__EXERCISE AIM__: Leave out the images; return the rest of the data exactly.

__DATA EXTRACT__:
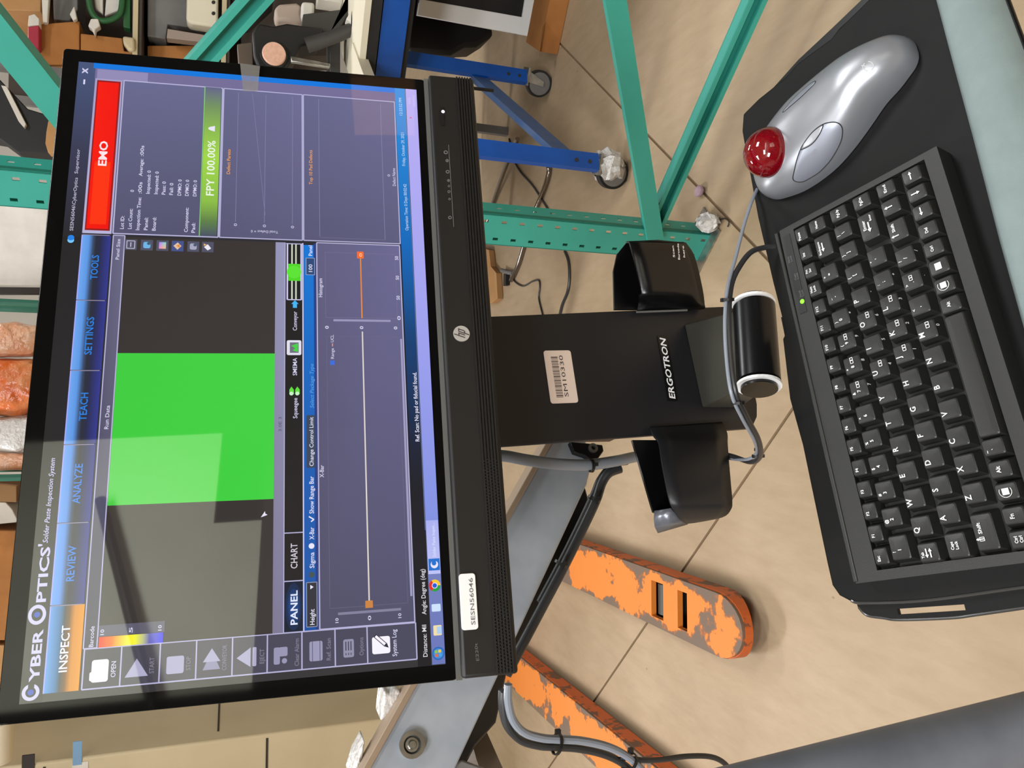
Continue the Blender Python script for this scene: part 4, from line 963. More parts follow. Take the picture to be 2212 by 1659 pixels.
def surf(x, y):
    """height of the shell above the keyboard plane at x,y (mm)"""
    for (ya, la, ra, ha), (yb, lb, rb_, hb) in zip(rows, rows[1:]):
        if ya >= y >= yb:
            t = (ya - y) / (ya - yb); l, r, h = la + (lb - la) * t, ra + (rb_ - ra) * t, ha + (hb - ha) * t
            cx_, a_ = (l + r) / 2, (r - l) / 2
            q = max(-1, min(1, (x - cx_) / a_)); return -22.8 + h * (1 - abs(q) ** EX) ** (1 / EX)
    return -22.8
def onshell(x, y):
    z = 0.0
    for _ in range(12):
        p = F_KB.px(1550 + .3013 * x, .3013 * y, z * MM); z = 0.5 * z + 0.5 * surf(p.x * 1000, p.y * 1000)
    return (p.x * 1000, p.y * 1000)
def patch(L, name, m, lift, parent, bev=0.0, gapw=0.0):
    """a panel lying on the shell: outline L (mm), its border follows the surface"""
    c = (sum(p[0] for p in L) / len(L), sum(p[1] for p in L) / len(L)); R = []
    for k in (1.0, 0.93, 0.7, 0.35, 0.02):
        lf = lift * (0.35 if k == 1.0 else 1.0)
        R.append([Vector((c[0] + (p[0] - c[0]) * k, c[1] + (p[1] - c[1]) * k, 0)) for p in L])
        for v in R[-1]: v.z = surf(v.x, v.y) + lf
    mb = MB(); mb.loft([[p * MM for p in r] for r in R], cap=False); return mb.build(name, m, parent, smooth=True, angle=60)
BTN = [onshell(x, y) for x, y in ((545, 1290), (553, 1220), (575, 1130), (600, 1065), (640, 1000), (690, 940), (755, 893), (820, 877), (868, 885), (895, 920), (893, 985), (870, 1050), (830, 1120), (790, 1175), (730, 1235), (660, 1280), (600, 1306))]
cB = (sum(p[0] for p in BTN) / len(BTN), sum(p[1] for p in BTN) / len(BTN))
def groove(name, L, r, lift=0.1):
    D = catmull([Vector((x, y, 0)) for x, y in L], 5, True); mb = MB()
    mb.tube([Vector((v.x, v.y, surf(v.x, v.y) + lift)) * MM for v in D], r * MM, 6, closed=True, smooth=False); return mb.build(name, m_gap, tb, smooth=True)
def fine(L): return [(v.x, v.y) for v in catmull([Vector((x, y, 0)) for x, y in L], 5, True)]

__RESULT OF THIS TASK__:
Continue the Blender Python script for this scene: part 4, from line 963. More parts follow. Take the picture to be 2212 by 1659 pixels.
def surf(x, y):
    """height of the shell above the keyboard plane at x,y (mm)"""
    for (ya, la, ra, ha), (yb, lb, rb_, hb) in zip(rows, rows[1:]):
        if ya >= y >= yb:
            t = (ya - y) / (ya - yb); l, r, h = la + (lb - la) * t, ra + (rb_ - ra) * t, ha + (hb - ha) * t
            cx_, a_ = (l + r) / 2, (r - l) / 2
            q = max(-1, min(1, (x - cx_) / a_)); return -22.8 + h * (1 - abs(q) ** EX) ** (1 / EX)
    return -22.8
def onshell(x, y):
    z = 0.0
    for _ in range(12):
        p = F_KB.px(1550 + .3013 * x, .3013 * y, z * MM); z = 0.5 * z + 0.5 * surf(p.x * 1000, p.y * 1000)
    return (p.x * 1000, p.y * 1000)
def patch(L, name, m, lift, parent, bev=0.0, gapw=0.0):
    """a panel lying on the shell: outline L (mm), its border follows the surface"""
    c = (sum(p[0] for p in L) / len(L), sum(p[1] for p in L) / len(L)); R = []
    for k in (1.0, 0.93, 0.7, 0.35, 0.02):
        lf = lift * (0.35 if k == 1.0 else 1.0)
        R.append([Vector((c[0] + (p[0] - c[0]) * k, c[1] + (p[1] - c[1]) * k, 0)) for p in L])
        for v in R[-1]: v.z = surf(v.x, v.y) + lf
    mb = MB(); mb.loft([[p * MM for p in r] for r in R], cap=False); return mb.build(name, m, parent, smooth=True, angle=60)
BTN = [onshell(x, y) for x, y in ((545, 1290), (553, 1220), (575, 1130), (600, 1065), (640, 1000), (690, 940), (755, 893), (820, 877), (868, 885), (895, 920), (893, 985), (870, 1050), (830, 1120), (790, 1175), (730, 1235), (660, 1280), (600, 1306))]
cB = (sum(p[0] for p in BTN) / len(BTN), sum(p[1] for p in BTN) / len(BTN))
def groove(name, L, r, lift=0.1):
    D = catmull([Vector((x, y, 0)) for x, y in L], 5, True); mb = MB()
    mb.tube([Vector((v.x, v.y, surf(v.x, v.y) + lift)) * MM for v in D], r * MM, 6, closed=True, smooth=False); return mb.build(name, m_gap, tb, smooth=True)
def fine(L): return [(v.x, v.y) for v in catmull([Vector((x, y, 0)) for x, y in L], 5, True)]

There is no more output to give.